GOAL » Repeat each line of the material below exactly as it appears, minus any pictures.

DATA EXCERPT »

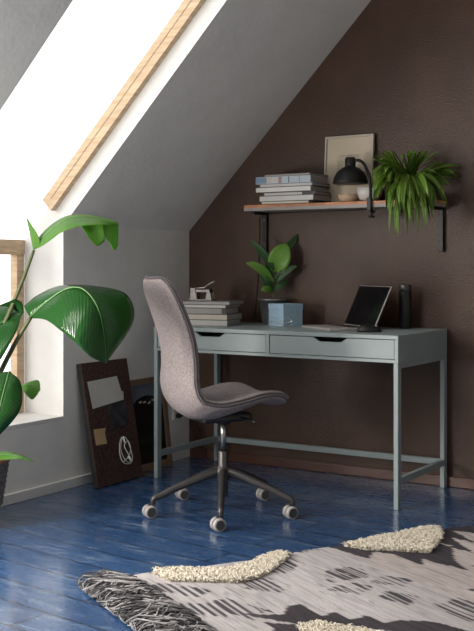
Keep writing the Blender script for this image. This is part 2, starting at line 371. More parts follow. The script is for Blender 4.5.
m = NB(); box(m, (-.011, -.012, .0), (.011, .03, .014), .003); box(m, (-.011, -.020, -.045), (.011, -.003, .014), .003); box(m, (-.011, -.02, -.056), (.011, .035, -.045), .003)
cyl(m, (0, .012, -.075), (0, .012, -.033), .006); lathe(m, [(.013, -.080), (.015, -.075), (.013, -.070)], 16, (0, .012, 0)); obj('clamp', m, blackm, lp)
pf = thing('picture_frame', 'thin cream framed sketch leaning on the brown wall at the back of the shelf', 'picture', (1.003, -.035, SZ))
pf.rotation_euler = (math.radians(-4.0), 0, 0)
m = NB(); w, h = .27, .347
for a, b in (((-w/2, 0), (w/2, .009)), ((-w/2, h-.009), (w/2, h)), ((-w/2, .009), (-w/2+.009, h-.009)), ((w/2-.009, .009), (w/2, h-.009))): box(m, (a[0], -.018, a[1]), (b[0], 0, b[1]), .001)
obj('frame', m, mat('cream_frame', (.50, .45, .38), .5), pf)
obj('print_mount', box(NB(), (-w/2+.009, -.008, .009), (w/2-.009, -.003, h-.009)), cream_mat, pf)
skm = mat('pale_sketch', (.34, .30, .22), .8, vs=26, c2=(.52, .46, .36), var=.1)
obj('sketch', box(NB(), (-.065, -.009, .09), (.065, -.008, .25)), skm, pf)
bowl = thing('bowl', 'small beige ceramic bowl on the shelf below the black lamp shade', 'bowl', (1.062, -.150, SZ))
obj('bowl_body', lathe(NB(), [(.028, 0), (.038, .004), (.050, .02), (.053, .040), (.049, .040), (.044, .02), (.0001, .008)], 32), ceramic, bowl)
gl = mat('frosted_glass', (.80, .78, .75), .25, trans=.35, var=.02)
bm = NB(); lathe(bm, [(.03, 0), (.048, .012), (.062, .035), (.066, .07), (.063, .07), (.058, .036), (.044, .016), (.0001, .006)], 32)
tag(obj('glass_bowl', bm, gl, loc=(1.155, -.112, SZ)), 'pale glass bowl behind the beige bowl and lamp on the shelf', 'bowl')

# ------------------------------------------------------------------ leaves
def patch(bm, A, B, n=28, k=6, sag=0, uvl=None, u0=0, u1=1, wav=.0):
    """surface between curve A (v=0) and curve B (v=1)"""
    a = catmull(A, n); b = catmull(B, n); rows = []
    for i in range(n+1):
        row = []
        w = (b[i]-a[i]).length
        for j in range(k+1):
            t = j/k; p = a[i].lerp(b[i], t) - FW*(math.sin(PI*t)*sag*w) + FW*(wav*math.sin(i*1.9)*t)
            row.append(bm.verts.new(p))
        rows.append(row)
    for i in range(n):
        for j in range(k):
            try: f = bm.faces.new((rows[i][j], rows[i+1][j], rows[i+1][j+1], rows[i][j+1]))
            except ValueError: continue
            f.smooth = True
            for l, (ii, jj) in zip(f.loops, ((i, j), (i+1, j), (i+1, j+1), (i, j+1))): l[uvl].uv = (u0+(u1-u0)*ii/n, jj/k)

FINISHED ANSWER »
Keep writing the Blender script for this image. This is part 2, starting at line 371. More parts follow. The script is for Blender 4.5.
m = NB(); box(m, (-.011, -.012, .0), (.011, .03, .014), .003); box(m, (-.011, -.020, -.045), (.011, -.003, .014), .003); box(m, (-.011, -.02, -.056), (.011, .035, -.045), .003)
cyl(m, (0, .012, -.075), (0, .012, -.033), .006); lathe(m, [(.013, -.080), (.015, -.075), (.013, -.070)], 16, (0, .012, 0)); obj('clamp', m, blackm, lp)
pf = thing('picture_frame', 'thin cream framed sketch leaning on the brown wall at the back of the shelf', 'picture', (1.003, -.035, SZ))
pf.rotation_euler = (math.radians(-4.0), 0, 0)
m = NB(); w, h = .27, .347
for a, b in (((-w/2, 0), (w/2, .009)), ((-w/2, h-.009), (w/2, h)), ((-w/2, .009), (-w/2+.009, h-.009)), ((w/2-.009, .009), (w/2, h-.009))): box(m, (a[0], -.018, a[1]), (b[0], 0, b[1]), .001)
obj('frame', m, mat('cream_frame', (.50, .45, .38), .5), pf)
obj('print_mount', box(NB(), (-w/2+.009, -.008, .009), (w/2-.009, -.003, h-.009)), cream_mat, pf)
skm = mat('pale_sketch', (.34, .30, .22), .8, vs=26, c2=(.52, .46, .36), var=.1)
obj('sketch', box(NB(), (-.065, -.009, .09), (.065, -.008, .25)), skm, pf)
bowl = thing('bowl', 'small beige ceramic bowl on the shelf below the black lamp shade', 'bowl', (1.062, -.150, SZ))
obj('bowl_body', lathe(NB(), [(.028, 0), (.038, .004), (.050, .02), (.053, .040), (.049, .040), (.044, .02), (.0001, .008)], 32), ceramic, bowl)
gl = mat('frosted_glass', (.80, .78, .75), .25, trans=.35, var=.02)
bm = NB(); lathe(bm, [(.03, 0), (.048, .012), (.062, .035), (.066, .07), (.063, .07), (.058, .036), (.044, .016), (.0001, .006)], 32)
tag(obj('glass_bowl', bm, gl, loc=(1.155, -.112, SZ)), 'pale glass bowl behind the beige bowl and lamp on the shelf', 'bowl')

# ------------------------------------------------------------------ leaves
def patch(bm, A, B, n=28, k=6, sag=0, uvl=None, u0=0, u1=1, wav=.0):
    """surface between curve A (v=0) and curve B (v=1)"""
    a = catmull(A, n); b = catmull(B, n); rows = []
    for i in range(n+1):
        row = []
        w = (b[i]-a[i]).length
        for j in range(k+1):
            t = j/k; p = a[i].lerp(b[i], t) - FW*(math.sin(PI*t)*sag*w) + FW*(wav*math.sin(i*1.9)*t)
            row.append(bm.verts.new(p))
        rows.append(row)
    for i in range(n):
        for j in range(k):
            try: f = bm.faces.new((rows[i][j], rows[i+1][j], rows[i+1][j+1], rows[i][j+1]))
            except ValueError: continue
            f.smooth = True
            for l, (ii, jj) in zip(f.loops, ((i, j), (i+1, j), (i+1, j+1), (i, j+1))): l[uvl].uv = (u0+(u1-u0)*ii/n, jj/k)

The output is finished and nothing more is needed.